Emily Silver

My paintings are composed of flows and aggregates of watercolor, pigments, salts, and sediments laid over cartographic skeletons. They embody an effort to identify and map the emotional and poetic qualities of place. My practice is driven by what Belden Lane, in The Solace of Fierce Landscapes, calls “acute, personal longing for fierce terrain”. Raised in a family of geologists and artists whose ancestors took part in the settling and mapping of the West, my affinity is for desert backcountry both threatened and becoming ever fiercer.

As vertical entities with “feet on the ground and head in the clouds,” our experience of place occurs between the rock-solid materiality beneath us and the ephemeral atmosphere of our perceptions.  In my paintings geometric elements such as grids, linear horizons, the measured rhythm of footfalls, or Islamic patterns–serve as foils for the organic aspects of land and represent human presence.

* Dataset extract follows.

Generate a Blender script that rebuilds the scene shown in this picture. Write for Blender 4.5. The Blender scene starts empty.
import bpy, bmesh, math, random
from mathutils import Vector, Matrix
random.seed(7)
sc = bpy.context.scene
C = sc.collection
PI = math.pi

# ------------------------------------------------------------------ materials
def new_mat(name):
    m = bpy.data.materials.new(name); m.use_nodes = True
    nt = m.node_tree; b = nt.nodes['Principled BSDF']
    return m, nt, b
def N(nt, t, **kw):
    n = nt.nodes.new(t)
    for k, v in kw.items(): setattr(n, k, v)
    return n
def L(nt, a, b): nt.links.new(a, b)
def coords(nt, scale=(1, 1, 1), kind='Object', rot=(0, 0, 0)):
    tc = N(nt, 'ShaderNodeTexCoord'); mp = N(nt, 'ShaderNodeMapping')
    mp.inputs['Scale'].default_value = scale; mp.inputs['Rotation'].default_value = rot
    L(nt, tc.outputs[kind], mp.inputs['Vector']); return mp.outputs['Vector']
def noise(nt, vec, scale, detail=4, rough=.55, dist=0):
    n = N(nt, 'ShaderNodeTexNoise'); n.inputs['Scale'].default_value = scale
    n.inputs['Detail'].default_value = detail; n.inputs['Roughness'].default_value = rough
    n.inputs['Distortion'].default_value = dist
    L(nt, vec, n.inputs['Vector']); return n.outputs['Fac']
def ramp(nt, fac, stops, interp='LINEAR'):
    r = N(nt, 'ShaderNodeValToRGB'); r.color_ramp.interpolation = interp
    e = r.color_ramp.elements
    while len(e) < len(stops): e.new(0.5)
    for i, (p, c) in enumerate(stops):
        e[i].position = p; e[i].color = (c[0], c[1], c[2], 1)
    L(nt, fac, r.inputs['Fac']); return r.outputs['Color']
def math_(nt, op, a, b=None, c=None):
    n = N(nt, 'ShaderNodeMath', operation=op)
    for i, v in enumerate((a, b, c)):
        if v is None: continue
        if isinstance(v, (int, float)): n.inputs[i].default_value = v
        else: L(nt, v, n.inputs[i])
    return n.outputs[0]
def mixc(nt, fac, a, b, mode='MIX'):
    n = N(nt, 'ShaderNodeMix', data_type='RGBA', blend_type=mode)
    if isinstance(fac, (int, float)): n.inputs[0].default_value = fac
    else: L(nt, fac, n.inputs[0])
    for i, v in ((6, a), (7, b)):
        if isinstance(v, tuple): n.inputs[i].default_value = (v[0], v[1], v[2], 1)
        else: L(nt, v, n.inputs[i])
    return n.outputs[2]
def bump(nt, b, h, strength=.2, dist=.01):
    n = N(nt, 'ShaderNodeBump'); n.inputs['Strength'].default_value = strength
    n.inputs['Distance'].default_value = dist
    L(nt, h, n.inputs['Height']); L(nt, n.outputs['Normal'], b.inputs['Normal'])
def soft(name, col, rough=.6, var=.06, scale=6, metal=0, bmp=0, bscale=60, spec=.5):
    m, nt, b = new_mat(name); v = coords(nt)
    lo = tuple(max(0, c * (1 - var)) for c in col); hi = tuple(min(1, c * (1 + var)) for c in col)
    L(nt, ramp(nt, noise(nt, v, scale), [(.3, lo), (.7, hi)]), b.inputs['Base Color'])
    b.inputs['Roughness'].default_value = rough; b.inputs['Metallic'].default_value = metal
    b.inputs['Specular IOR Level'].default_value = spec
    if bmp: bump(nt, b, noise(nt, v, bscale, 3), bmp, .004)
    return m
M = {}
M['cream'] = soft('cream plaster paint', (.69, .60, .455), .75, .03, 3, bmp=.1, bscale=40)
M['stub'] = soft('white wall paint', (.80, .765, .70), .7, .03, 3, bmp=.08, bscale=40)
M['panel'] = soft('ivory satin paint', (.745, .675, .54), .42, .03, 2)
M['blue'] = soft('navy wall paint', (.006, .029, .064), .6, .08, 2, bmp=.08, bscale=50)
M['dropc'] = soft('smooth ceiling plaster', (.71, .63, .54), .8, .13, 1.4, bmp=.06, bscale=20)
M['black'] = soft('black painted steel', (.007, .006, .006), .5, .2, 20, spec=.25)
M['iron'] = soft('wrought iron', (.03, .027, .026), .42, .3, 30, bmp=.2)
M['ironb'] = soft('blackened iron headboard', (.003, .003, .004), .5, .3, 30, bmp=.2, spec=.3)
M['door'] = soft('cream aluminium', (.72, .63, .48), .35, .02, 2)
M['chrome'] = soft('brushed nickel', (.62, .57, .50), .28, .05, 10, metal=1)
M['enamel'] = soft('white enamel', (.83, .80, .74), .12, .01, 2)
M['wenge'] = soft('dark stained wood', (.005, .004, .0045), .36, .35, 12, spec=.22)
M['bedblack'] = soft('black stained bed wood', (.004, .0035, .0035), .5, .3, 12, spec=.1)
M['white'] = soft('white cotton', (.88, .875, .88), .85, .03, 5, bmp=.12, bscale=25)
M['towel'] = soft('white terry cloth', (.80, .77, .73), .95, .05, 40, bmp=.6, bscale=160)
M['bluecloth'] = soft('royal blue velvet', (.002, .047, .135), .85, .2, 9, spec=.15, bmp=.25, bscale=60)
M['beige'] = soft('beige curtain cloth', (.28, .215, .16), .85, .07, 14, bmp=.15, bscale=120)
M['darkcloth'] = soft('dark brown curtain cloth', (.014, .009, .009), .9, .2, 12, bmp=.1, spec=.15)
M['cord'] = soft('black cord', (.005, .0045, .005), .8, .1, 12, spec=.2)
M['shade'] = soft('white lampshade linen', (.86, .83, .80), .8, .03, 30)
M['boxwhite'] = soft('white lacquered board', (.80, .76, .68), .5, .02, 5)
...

I work closely with intuitive as well as printed or digital maps, and, lately, satellite photos. Stimulating our intelligence and teasing up our senses, these provide the illusion of running our hands over landforms. The deepest part of me is engaged and mesmerized by the miraculous ability of paint to afford this sensation.

“The physical act of painting is itself mysterious, profoundly disorienting,” said Darren Waterston. A painting evolves during a sequential process of unfolding revelations and recognition. I’m forever amazed by the physical ability of sediment suspended in water to describe place using the same elemental forces that sculpt land.